Daniel Costa

18/04/2020 11h50
 
CORPO E ALMA
 
 
Depois de ver a live de Glay Anderson e embocar duas doses de um Bulleit Bourbon caí agora num show do Queen. Fred Mercury canta Bohemian Rhapsody. “Is this the real life?/ Is this Just fantasy?/ Caught in a landslide/ No escape from reality ...” E aí eu lembro dela, que gosta de rock e que numa hora dessas, há 33 anos, estava perto de nascer.
 
Na época, a minha angústia não era bem pela sua espera. Eu tinha 7 anos e o que me incomodava mesmo era o lance de estar longe da mamãe, que diante de um parto de risco teve que juntar as trouxas e se internar na Januário Cicco por algum tempo. Não sei ao certo quantas semanas ela ficou por lá. Mas aqueles dias me pareceram uma eternidade. Dormir em cama diferente, nas residências de familiares, junto com Daniela, ajudava muito pouco. Eu só queria voltar pra casa.
 
Distante dos meus pais e do mundo que me cercava, a sensação de abandono corria pelo corpo.
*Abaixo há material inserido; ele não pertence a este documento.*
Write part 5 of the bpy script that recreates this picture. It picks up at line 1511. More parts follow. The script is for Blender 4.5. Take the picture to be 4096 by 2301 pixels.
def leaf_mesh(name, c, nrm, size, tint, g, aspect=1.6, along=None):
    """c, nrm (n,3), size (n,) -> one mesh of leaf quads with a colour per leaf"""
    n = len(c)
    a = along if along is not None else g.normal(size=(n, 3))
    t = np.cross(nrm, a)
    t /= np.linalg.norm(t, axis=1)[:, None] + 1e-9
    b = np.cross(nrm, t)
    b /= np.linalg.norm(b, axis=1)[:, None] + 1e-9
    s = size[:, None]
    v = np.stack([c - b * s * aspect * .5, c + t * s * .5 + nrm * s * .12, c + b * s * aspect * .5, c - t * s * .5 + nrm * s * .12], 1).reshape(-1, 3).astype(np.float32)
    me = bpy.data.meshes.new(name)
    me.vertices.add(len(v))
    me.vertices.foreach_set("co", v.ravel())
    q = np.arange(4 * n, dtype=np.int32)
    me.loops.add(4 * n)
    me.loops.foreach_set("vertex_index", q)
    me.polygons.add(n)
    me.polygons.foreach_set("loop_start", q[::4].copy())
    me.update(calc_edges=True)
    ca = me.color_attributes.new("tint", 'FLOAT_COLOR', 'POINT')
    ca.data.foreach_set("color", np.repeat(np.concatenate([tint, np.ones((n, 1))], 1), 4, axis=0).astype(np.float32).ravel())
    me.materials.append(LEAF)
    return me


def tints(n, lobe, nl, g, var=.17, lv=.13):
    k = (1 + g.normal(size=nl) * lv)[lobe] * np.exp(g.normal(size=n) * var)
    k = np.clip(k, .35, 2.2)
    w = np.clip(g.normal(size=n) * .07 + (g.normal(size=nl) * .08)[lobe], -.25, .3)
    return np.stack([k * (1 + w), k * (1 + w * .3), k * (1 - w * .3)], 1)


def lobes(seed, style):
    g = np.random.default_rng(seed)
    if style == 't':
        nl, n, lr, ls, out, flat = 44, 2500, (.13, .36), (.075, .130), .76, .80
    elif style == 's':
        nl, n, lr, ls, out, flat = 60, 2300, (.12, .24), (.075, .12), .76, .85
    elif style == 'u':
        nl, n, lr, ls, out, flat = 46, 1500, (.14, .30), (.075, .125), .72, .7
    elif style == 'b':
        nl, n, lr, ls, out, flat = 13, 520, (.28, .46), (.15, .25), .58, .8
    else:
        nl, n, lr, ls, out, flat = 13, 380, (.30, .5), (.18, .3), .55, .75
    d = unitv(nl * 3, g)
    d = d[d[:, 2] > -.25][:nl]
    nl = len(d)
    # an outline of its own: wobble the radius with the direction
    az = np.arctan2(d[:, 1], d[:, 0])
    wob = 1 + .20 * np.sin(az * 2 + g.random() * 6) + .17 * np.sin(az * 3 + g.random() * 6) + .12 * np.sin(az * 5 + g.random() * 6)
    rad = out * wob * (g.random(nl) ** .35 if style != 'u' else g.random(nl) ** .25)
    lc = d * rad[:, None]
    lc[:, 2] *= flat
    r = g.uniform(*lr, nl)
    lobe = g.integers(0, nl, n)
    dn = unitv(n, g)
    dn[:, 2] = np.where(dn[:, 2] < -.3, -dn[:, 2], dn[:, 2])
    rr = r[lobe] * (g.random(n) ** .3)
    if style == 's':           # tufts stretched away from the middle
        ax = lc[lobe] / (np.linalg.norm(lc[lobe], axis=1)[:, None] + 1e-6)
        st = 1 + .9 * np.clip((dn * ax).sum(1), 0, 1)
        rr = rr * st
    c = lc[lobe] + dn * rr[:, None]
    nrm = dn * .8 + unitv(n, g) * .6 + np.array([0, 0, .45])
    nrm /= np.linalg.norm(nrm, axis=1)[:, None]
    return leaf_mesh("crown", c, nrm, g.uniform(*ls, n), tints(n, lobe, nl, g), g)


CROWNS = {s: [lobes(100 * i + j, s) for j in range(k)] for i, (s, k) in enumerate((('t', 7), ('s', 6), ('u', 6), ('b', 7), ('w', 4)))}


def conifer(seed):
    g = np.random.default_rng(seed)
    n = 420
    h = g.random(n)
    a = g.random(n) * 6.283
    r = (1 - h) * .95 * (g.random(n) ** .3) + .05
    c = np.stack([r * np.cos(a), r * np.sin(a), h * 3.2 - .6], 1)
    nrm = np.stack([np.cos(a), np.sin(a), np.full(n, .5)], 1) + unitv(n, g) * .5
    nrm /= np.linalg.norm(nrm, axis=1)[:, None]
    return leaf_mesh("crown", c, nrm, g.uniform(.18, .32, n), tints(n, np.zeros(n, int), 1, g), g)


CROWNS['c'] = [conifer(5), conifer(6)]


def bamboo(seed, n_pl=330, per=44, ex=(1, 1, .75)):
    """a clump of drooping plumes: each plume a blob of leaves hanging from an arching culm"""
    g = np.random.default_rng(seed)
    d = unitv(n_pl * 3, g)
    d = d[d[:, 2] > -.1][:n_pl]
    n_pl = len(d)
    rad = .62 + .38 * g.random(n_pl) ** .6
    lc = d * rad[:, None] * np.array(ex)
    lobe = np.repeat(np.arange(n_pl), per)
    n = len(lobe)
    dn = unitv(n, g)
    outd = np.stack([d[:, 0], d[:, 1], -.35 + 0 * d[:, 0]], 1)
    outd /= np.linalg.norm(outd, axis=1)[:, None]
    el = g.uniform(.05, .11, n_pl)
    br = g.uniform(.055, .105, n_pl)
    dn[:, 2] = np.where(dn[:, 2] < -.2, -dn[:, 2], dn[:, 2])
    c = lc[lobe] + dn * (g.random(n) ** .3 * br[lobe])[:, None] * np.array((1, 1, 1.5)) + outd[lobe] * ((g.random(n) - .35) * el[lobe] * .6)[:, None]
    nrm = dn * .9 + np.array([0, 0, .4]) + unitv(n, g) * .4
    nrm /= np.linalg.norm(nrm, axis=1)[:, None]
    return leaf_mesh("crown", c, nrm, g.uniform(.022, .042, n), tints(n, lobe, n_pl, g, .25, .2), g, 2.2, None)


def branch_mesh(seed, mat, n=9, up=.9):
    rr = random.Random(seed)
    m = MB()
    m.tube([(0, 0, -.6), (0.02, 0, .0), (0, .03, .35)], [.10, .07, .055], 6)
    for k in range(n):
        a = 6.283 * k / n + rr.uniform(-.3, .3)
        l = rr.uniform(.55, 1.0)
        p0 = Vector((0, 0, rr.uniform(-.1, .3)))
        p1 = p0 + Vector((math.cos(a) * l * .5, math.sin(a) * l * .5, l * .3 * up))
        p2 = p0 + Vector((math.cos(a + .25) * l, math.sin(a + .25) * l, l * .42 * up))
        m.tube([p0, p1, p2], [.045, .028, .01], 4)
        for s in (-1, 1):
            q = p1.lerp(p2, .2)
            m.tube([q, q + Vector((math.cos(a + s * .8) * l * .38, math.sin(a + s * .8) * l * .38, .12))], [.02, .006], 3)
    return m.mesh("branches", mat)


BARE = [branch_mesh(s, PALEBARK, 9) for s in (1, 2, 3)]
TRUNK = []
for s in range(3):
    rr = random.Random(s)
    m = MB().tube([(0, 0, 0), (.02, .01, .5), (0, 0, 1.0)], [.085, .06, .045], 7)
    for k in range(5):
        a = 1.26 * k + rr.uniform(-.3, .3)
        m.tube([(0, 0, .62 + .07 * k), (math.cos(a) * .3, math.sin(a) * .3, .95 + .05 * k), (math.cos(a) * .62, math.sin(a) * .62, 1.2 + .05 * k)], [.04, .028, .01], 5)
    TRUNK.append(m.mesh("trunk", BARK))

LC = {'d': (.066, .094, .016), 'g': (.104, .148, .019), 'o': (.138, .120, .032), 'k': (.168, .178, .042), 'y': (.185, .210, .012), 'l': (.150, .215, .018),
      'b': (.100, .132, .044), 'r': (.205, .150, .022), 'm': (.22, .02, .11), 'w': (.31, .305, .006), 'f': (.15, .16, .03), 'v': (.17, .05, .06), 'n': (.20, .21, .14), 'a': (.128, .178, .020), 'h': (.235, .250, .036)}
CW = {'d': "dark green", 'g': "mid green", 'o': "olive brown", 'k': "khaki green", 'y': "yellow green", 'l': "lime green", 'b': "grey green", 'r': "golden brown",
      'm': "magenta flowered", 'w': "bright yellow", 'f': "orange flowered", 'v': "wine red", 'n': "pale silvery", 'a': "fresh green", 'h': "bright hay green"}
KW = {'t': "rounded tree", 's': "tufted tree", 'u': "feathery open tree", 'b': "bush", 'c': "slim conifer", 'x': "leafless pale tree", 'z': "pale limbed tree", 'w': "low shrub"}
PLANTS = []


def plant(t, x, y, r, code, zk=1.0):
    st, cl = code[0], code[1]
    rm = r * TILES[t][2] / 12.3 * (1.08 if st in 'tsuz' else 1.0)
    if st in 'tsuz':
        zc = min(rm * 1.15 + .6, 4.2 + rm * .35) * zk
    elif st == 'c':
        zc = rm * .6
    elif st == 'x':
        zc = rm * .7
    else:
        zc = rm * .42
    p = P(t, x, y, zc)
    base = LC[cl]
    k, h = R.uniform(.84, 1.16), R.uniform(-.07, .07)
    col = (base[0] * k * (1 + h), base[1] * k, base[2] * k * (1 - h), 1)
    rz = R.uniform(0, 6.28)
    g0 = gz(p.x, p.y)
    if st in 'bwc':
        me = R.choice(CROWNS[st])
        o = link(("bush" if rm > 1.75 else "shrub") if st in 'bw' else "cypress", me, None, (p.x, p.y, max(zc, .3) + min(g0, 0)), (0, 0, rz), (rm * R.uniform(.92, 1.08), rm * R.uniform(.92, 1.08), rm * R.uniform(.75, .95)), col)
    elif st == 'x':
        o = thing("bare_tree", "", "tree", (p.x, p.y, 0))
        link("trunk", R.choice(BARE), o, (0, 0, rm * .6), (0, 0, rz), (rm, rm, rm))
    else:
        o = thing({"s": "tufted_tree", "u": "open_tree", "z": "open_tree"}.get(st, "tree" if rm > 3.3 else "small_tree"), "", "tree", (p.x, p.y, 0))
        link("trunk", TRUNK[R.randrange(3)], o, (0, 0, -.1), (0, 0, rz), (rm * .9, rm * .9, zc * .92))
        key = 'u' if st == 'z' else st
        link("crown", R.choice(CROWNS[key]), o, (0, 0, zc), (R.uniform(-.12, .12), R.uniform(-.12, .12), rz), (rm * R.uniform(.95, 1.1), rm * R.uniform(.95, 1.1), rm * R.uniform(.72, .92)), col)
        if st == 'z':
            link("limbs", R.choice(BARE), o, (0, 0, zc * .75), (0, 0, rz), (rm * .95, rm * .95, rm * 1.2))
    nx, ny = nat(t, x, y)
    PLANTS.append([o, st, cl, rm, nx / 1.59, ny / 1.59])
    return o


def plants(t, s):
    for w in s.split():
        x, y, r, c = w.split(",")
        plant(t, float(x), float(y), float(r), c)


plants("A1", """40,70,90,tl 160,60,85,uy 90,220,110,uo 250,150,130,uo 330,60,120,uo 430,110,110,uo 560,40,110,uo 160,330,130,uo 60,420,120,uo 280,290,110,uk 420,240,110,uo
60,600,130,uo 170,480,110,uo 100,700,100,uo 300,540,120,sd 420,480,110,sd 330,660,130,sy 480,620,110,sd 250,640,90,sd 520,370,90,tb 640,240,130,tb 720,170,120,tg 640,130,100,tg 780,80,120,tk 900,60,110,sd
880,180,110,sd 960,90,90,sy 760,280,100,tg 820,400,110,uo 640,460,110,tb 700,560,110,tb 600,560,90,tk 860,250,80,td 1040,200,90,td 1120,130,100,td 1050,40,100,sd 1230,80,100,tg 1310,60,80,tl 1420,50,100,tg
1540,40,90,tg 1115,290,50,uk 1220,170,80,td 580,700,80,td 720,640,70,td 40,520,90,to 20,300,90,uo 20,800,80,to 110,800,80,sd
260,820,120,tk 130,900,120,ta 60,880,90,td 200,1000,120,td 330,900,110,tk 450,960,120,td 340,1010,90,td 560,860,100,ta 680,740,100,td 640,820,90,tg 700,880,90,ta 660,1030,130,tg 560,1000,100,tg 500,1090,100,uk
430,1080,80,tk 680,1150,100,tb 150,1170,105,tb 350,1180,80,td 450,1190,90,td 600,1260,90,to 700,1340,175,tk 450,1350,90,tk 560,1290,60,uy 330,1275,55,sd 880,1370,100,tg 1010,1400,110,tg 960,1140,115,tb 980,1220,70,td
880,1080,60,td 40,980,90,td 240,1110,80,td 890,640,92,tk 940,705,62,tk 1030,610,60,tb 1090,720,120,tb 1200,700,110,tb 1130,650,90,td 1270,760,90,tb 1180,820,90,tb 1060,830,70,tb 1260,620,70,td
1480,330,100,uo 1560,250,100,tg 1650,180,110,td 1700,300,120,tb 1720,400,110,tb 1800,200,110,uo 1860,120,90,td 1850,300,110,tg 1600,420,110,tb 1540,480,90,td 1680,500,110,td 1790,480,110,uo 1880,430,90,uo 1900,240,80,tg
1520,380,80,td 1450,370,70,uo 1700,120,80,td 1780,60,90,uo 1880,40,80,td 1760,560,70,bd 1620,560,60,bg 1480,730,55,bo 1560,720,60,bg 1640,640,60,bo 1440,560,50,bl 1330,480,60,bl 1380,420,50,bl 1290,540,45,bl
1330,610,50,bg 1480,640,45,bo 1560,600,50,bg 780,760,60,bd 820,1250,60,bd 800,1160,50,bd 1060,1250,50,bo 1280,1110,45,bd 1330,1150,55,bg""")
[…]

Num certo momento, cheguei a colocar a culpa naquele ser desconhecido, ainda por nascer, que fulminava a rotina retorcendo o meu psicológico. Ver o reflexo no espelho era perceber um novo eu, transtornado pela perda das referências de uma hora para outra. E isso já era o bastante para que eu caísse diariamente no choro, mal acomodado no segundo quarto da casa dos meus avós, que acabou por ser a última parada, derradeira prisão antes que o dia 18 de abril chegasse para enfim me libertar.
 
A notícia chegou pela boca da noite, depois que eu havia retornado do aniversário de Robertinho. Vovô tinha acabado de regressar da maternidade e encontrou-me na antessala de sua casa, que ficava bem à frente da porta do primeiro quarto, dando para uma arcada larga que se abria para um acanhado jardim, que fazia vista para os fundos do Colégio Marista. “Nasceu! É uma menina!”.
 
Sem ver mamãe pelas redondezas, não me fiz de rogado e da boca da frustração saiu um “pode jogar na lata do lixo!”.  O reencontro e o encontro só vieram alguns dias depois, quando os meus pais foram buscar-me na escola, junto com ela. Naquele final de tarde, o par de olhos azuis acinzentados passou a fazer parte da existência, transformando o 18 de abril num dia de festa.
 
Ela se chama Marcela. E hoje faz 33 anos. Se caso eu fosse religioso, entoaria as glórias de quem está a alcançar a idade do nosso Senhor Jesus Cristo. Mas como não é o caso, lembro mesmo é da “Mulher de 30” e da admirável balzaquiana que ela se tornou. Talvez por isso, o fato de não poder vê-la hoje, como em todos os anos anteriores, não seja algo que propriamente acabrunhe. Eu sei que uma taça de vinho e uma orgia de filmes já serão suficientes para afagar o seu dia.
 
O uísque acabou. Só preciso conferir se está tudo bem com Clarice, que dorme sono profundo no quarto ao lado. Fico pensando comigo que seria legal se a minha filha, assim como a tia Marcela, gostasse do Queen, de Bowie, do Senhor dos Anéis e de David Lynch. E se vier a ser feminista, “pero no mucho”, até que também vai ser bacana.